声 明
2011年7月11日
浜松基地自衛官人権裁判原告・弁護団
同裁判を支える会
1 本日,静岡地方裁判所浜松支部は,航空自衛隊浜松基地内でのいじめ(パワハラ)による自殺事件について,原告らの主張をほぼ全面的に認め,被告国に対し総額8015万0454円の賠償を命ずる判決を下した。原告,弁護団及び支える会は,この判決を高く評価するとともに,裁判所に対し敬意を表するものである。
2 2005年11月13日,航空自衛隊浜松基地第1術科学校整備部第2整備課動力器材班所属の3等空曹だったS(当時29歳)は,自宅アパートにて自殺を遂げた。Sは,同年に結婚をするとともに子どもも授かり,まさに人生の絶頂期における事件であった。
Sは,父親をはじめ叔父や従兄弟も自衛官という家庭で成長し,1995年の高校卒業と同時に希望に胸躍らせて航空自衛隊に入隊した。その後は順調にキャリアを重ね,2004年には,イラク特措法に基づきイラクに派遣されて任務を全うするなどした。
そのような経歴を辿る一方で,Sは,入隊直後から,先輩隊員から「指導」と称して陰湿で執拗ないじめ(パワハラ)を受けてきた。

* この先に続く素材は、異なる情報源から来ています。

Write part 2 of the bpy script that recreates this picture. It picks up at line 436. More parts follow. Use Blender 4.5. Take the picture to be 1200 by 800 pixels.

例えば,「死ね」「辞めろ」「五体満足でいられなくしてやる」などといった暴言を日常的に大声で浴びせられたり,顔を平手打ちされたり工具で頭を殴られるなどの暴行を頻繁に受けてきた。しかも上官らは,このような状況を把握していながら有効な対処をすることなく放置し続けた。その結果Sは,心理的負荷を過度に蓄積させられ自殺に追いやられたものである。
3 本判決は,いじめ(パワハラ)を放置し有効,適切な対処をしなかった上官の安全配慮義務違反を認めておらず,この点はまことに遺憾である。しかし一方,本判決は,先輩隊員がSに対して為した個々の行為についてその違法性を具体的且つ丁寧に認定し,その行為とSの自殺との因果関係を認定した。その上で,精神的苦痛に関する慰謝料のみならず,自殺に追い込まれたことによる損害としての逸失利益等も認めた。さらに,被告国の過失相殺の主張を全面的に否定した。この点は,概ね確かな事実認定と正義にかなった判決と評価できる。
4 自衛隊内でのいじめやパワハラ,セクハラによる人権侵害(自殺,訓練中の「事故死」等)に対する損害賠償請求事件には,既に勝訴が確立したさわぎり裁判や札幌女性自衛官裁判のほか,現在東京高裁で係属中のたちかぜ裁判や前橋地裁の朝霞駐屯地裁判,札幌「命の雫」裁判などがある。本日の判決は,これら係属中の裁判での勝利に大きく貢献するものと確信する。 私たちは,全国の同種事件の原告,弁護団,支援者と連帯して,今後も「自衛官の人権・人間の尊厳」を自衛隊内に確保するために全力を尽くすものである。